**Source data**
****************************************

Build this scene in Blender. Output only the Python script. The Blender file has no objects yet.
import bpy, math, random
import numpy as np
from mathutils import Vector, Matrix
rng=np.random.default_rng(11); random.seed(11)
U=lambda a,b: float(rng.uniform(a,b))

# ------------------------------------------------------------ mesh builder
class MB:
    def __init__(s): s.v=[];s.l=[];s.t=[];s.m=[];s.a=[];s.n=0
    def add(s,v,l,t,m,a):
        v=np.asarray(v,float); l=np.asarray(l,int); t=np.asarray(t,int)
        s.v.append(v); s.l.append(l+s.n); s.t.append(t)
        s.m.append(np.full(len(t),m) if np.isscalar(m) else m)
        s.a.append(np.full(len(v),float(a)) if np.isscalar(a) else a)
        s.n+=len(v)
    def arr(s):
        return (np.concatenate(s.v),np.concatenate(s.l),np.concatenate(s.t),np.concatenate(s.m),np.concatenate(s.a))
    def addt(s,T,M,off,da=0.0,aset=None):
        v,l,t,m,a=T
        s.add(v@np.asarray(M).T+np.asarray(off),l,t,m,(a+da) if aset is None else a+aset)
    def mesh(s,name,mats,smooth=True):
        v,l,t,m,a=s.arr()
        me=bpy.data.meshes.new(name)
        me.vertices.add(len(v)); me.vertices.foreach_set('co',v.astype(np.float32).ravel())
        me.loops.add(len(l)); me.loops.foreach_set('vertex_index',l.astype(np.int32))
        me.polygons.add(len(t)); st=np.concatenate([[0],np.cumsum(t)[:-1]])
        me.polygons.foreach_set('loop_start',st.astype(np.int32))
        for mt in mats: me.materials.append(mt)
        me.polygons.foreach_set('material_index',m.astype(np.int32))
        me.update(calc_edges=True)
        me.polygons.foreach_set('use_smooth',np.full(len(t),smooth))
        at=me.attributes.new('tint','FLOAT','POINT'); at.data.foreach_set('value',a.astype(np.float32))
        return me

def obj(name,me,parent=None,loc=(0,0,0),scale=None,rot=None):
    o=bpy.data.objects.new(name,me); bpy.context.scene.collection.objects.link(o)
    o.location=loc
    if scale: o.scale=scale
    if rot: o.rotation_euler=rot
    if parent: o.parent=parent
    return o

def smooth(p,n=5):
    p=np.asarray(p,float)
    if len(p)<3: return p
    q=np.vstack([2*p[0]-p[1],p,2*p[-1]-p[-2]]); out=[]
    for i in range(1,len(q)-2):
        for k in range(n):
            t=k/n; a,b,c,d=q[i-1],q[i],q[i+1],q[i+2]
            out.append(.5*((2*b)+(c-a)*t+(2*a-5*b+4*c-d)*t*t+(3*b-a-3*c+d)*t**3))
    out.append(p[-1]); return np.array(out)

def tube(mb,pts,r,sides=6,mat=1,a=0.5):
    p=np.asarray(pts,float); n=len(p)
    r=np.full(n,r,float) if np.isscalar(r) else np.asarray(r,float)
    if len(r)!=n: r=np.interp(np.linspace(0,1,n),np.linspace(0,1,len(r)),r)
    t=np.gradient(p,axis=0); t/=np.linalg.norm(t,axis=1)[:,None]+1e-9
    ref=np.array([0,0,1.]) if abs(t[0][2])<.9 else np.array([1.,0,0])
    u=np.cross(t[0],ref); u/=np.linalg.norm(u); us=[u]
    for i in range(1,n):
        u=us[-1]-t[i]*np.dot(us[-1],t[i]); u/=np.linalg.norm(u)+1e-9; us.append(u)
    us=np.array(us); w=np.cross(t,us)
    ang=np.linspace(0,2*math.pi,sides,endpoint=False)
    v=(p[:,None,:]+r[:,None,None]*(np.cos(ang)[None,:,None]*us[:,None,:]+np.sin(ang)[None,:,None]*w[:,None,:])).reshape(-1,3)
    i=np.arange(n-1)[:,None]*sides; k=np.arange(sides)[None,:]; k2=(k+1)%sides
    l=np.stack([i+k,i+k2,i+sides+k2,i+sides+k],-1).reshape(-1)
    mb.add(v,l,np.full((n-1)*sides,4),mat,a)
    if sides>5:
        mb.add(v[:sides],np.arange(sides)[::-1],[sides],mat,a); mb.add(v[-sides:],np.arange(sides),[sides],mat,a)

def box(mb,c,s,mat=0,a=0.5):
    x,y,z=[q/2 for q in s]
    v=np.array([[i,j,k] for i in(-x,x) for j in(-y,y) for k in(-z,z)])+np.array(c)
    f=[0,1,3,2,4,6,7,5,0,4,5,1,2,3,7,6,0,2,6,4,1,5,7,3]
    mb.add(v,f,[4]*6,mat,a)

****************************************

Return exactly, please, the lines of the material from the first one down to and including the line where "U=lambda a,b: float(rng.uniform(a,b))" appears.

Build this scene in Blender. Output only the Python script. The Blender file has no objects yet.
import bpy, math, random
import numpy as np
from mathutils import Vector, Matrix
rng=np.random.default_rng(11); random.seed(11)
U=lambda a,b: float(rng.uniform(a,b))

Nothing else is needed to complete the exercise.